Famosos são carismáticos porque têm talento, ou são talentosos porque têm carisma. Ao invés de ficarmos elucubrando sobre ovos e galinhas, simplesmente admitamos que talento é talento e carisma é carisma. Mesmo que os dois coexistam, não significa que a pessoa será famosa. Beethoven tinha uma genialidade e um talento muitíssimo acima de sua truculência. Se fosse outro mané surdo, não continuaria atuando como músico, pois seria sombra de sua própria sombra.
Anna Maria era o ídolo da infância de Wolfgang. Ele sonhava em ser como ela ao teclado. Foi. E foi compositor também. Anna, desejava muito ser compositora também, mas como seu pai um dia lhe dissera: "algumas coisas estão muito além dos homens comuns, quanto mais das mulheres". Mozart, o menino sapeca, é um ícone da música mundial. Anna, quando muito, era sua irmã.
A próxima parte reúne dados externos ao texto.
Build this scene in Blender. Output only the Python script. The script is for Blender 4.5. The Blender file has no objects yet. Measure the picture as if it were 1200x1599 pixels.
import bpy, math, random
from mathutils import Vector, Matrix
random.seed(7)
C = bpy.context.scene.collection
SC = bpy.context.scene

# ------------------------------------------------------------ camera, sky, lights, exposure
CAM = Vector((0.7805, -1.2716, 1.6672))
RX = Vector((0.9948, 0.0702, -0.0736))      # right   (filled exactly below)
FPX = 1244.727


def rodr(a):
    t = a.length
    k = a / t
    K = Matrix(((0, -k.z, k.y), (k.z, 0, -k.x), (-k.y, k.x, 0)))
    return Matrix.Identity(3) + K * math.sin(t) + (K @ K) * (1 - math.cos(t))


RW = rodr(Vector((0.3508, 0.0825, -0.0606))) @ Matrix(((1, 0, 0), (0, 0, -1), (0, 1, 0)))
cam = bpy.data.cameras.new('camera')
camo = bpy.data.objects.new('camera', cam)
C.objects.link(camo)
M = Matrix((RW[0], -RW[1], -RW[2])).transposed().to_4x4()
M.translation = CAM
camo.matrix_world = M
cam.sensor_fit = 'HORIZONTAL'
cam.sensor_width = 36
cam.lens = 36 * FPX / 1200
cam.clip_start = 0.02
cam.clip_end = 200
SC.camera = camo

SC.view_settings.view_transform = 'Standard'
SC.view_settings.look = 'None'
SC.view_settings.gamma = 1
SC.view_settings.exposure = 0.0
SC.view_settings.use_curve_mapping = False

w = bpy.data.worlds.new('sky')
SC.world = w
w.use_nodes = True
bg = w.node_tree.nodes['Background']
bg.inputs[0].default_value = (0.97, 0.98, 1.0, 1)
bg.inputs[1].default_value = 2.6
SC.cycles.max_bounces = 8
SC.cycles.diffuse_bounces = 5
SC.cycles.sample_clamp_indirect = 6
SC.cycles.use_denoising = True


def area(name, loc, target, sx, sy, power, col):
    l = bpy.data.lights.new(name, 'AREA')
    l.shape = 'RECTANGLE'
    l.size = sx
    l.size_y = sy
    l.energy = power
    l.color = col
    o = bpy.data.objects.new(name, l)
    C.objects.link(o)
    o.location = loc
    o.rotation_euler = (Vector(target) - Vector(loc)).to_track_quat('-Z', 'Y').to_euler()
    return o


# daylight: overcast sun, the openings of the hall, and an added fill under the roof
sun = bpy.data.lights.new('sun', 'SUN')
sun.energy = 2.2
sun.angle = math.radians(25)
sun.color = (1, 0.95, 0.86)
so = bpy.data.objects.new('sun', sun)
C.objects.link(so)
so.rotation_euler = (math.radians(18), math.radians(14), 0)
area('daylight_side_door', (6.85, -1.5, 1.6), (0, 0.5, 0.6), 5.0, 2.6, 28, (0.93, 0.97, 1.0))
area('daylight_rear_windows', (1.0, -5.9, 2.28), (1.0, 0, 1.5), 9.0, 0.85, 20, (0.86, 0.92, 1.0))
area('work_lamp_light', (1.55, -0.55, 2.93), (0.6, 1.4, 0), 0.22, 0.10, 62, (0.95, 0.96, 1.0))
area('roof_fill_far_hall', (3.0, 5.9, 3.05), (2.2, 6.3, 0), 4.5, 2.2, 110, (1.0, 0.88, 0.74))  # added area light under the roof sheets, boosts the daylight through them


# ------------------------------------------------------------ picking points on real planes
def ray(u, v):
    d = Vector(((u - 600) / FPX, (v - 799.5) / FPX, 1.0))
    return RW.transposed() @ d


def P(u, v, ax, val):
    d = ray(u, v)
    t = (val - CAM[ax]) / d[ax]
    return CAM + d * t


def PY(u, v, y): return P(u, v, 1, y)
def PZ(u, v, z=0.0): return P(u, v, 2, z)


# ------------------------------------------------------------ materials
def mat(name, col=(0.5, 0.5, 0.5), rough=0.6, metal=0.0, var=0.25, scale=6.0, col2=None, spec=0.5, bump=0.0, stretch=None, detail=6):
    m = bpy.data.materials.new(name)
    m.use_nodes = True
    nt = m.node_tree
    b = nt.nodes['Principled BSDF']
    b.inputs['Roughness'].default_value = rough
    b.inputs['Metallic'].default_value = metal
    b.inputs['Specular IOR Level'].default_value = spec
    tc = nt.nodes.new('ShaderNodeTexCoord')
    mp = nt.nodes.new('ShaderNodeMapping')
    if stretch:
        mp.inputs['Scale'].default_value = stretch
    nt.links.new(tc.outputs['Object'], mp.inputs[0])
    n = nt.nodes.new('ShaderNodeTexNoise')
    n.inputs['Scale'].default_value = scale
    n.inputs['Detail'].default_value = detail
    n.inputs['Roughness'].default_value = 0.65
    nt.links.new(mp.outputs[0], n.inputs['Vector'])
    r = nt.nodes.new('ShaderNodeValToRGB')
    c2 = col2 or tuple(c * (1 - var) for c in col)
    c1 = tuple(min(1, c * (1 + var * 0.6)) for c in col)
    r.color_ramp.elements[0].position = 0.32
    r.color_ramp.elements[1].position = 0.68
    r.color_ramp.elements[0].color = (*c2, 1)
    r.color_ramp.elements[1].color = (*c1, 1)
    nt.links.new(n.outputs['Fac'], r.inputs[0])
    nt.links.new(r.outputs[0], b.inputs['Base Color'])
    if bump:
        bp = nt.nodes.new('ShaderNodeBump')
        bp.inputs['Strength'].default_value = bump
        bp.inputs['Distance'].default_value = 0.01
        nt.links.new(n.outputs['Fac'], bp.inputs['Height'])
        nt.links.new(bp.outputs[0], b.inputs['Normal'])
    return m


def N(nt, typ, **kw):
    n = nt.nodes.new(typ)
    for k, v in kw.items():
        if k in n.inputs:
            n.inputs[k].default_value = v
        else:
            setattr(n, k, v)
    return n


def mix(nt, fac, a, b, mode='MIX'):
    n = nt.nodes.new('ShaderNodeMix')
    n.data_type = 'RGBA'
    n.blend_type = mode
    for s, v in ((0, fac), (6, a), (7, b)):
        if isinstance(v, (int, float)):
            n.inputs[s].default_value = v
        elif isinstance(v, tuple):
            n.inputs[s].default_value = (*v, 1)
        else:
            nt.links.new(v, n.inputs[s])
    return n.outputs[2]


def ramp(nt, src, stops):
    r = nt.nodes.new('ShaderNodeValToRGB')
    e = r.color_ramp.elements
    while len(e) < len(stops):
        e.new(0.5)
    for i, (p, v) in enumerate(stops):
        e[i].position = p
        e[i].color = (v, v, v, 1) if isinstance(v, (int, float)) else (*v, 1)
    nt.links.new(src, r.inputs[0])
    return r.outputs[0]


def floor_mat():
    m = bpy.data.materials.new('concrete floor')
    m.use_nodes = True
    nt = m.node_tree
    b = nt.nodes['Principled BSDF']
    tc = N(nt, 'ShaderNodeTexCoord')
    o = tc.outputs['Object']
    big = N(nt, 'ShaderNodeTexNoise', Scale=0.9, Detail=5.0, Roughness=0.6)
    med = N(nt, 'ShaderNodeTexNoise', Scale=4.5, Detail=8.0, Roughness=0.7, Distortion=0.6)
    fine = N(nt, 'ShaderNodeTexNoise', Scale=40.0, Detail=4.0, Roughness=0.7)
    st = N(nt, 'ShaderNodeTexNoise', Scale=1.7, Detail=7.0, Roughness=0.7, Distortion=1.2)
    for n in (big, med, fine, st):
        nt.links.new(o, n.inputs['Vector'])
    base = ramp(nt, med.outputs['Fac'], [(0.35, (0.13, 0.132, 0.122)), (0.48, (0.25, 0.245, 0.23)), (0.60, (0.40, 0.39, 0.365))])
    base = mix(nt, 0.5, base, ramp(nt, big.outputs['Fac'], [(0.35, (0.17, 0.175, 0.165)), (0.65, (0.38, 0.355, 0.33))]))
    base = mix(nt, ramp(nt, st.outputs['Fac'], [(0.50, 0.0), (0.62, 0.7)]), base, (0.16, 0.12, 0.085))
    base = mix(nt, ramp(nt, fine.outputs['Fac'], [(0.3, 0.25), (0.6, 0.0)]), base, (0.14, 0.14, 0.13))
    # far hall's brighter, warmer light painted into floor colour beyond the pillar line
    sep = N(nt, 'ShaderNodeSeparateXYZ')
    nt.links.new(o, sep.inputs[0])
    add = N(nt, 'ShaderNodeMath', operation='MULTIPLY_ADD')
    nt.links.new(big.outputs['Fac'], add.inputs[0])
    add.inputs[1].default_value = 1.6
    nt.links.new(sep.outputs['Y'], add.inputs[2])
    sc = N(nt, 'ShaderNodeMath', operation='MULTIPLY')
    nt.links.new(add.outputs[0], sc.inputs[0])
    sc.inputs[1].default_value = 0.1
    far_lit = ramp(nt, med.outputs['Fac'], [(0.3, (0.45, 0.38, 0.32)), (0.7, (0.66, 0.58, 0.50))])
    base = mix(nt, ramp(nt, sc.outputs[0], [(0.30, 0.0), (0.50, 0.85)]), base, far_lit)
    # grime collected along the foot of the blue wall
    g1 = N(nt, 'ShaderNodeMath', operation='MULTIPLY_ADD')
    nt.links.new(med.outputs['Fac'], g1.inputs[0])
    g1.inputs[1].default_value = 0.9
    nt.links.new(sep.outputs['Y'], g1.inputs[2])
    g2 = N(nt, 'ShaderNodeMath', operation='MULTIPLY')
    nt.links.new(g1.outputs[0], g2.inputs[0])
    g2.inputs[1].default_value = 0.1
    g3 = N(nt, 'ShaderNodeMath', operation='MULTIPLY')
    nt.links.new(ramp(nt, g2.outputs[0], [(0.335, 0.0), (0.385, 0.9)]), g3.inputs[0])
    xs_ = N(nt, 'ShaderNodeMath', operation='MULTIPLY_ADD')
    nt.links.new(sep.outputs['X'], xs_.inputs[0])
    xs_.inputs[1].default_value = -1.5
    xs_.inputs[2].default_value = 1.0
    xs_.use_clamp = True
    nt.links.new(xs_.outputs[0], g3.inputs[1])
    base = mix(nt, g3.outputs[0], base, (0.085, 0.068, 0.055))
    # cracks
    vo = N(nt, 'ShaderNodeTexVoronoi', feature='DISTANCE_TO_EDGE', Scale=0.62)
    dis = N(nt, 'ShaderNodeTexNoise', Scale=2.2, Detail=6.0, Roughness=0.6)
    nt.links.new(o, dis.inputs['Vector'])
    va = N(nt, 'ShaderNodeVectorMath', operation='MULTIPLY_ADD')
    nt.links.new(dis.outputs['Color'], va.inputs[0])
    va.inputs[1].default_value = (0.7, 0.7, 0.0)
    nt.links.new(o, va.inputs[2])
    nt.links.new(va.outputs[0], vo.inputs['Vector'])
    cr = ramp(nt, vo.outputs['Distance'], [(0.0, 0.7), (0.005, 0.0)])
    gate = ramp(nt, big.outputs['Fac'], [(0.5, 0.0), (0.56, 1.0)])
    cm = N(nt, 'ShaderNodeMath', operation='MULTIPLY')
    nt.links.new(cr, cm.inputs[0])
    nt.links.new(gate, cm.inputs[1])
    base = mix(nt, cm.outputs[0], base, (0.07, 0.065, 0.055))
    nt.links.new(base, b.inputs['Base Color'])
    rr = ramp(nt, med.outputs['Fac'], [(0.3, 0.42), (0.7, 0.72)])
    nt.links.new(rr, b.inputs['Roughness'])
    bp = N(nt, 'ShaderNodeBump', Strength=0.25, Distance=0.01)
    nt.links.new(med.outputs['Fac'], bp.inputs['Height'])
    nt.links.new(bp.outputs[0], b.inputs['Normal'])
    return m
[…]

Famosa por suas composições? Não. Nada ficou para posteridade. Seriam necessárias muitas outras Marias, como a Curie, para que as mulheres pudessem adentrar no mundo masculino. Mas parece que o da composição musical ainda conserva o feminino à sombra. Sombra esta honrosa, pois são consideradas musas dos compositores. Mas até crianças que descobrem que o Papai Noel é na realidade, o Papai Ma Noel, sabem que musa é mitologia grega. Compositoras populares estão, felizmente, mostrando que a composição é assexuada, e... "amusada".
O que faz com que vivamos à sombra? Wolfgang insistia para que Anna desobedecesse ao pai. Ele mesmo fez muito isto durante a vida toda. Mas não. Anna era obediente. Na adolescência já não acompanhava pai e irmão nas turnês que o tornaram famoso e respeitado. Preparava-se para casar. Seguir o status quo social europeu do final do século XVIII. Anna escolheu ser assim? Sim e não. Escolheu seguir o manual à risca, talvez porque não queria macular a fama do pai, nem do irmão. Mas condições tinha e tinha muito. A Superinteressante exalta a genética dela, dos Mozart, mas afirma que o ambiente influenciou. Então Anna simplesmente decidiu ser da época dela. Quem sabe o que a história poderia contar de uma maluca compositora em pleno século XVIII?
Sombras são o contraponto da luz quando algo se antepõe à fonte geradora. Mozart seria menos conhecido se a irmã desenvolvesse sua genialidade? Não creio. Acho até que formariam a primeira dupla caipira da história: Anni & Wolf, mais ou menos como Sandy & Júnior.
Anna foi sombra. Mas só foi sombra porque no início foi luz. A vida a sombreou e ela decidiu por cobrir-se de negro, ficando na penumbra da história. Quantas sombras estão aí, dando a luz à celebridades? Quantas Annas estão construindo Wolfgangs e não podem ir à luz só porque não possuem uma beleza televisiva? Quantas eminências pardas que a história adoradora de indivíduos criou para que os famosos tenham seu nome na eternidade? Estou, no exato momento que escrevo esta aiônica, ouvindo Mozart. O Wolfgang. Mas desejava muito ouvir também sua irmã. Para comparar? Não. Para trazer à luz. Serei como Peter Pan. Capturarei minha própria sombra para que não ofusque a luz de ninguém.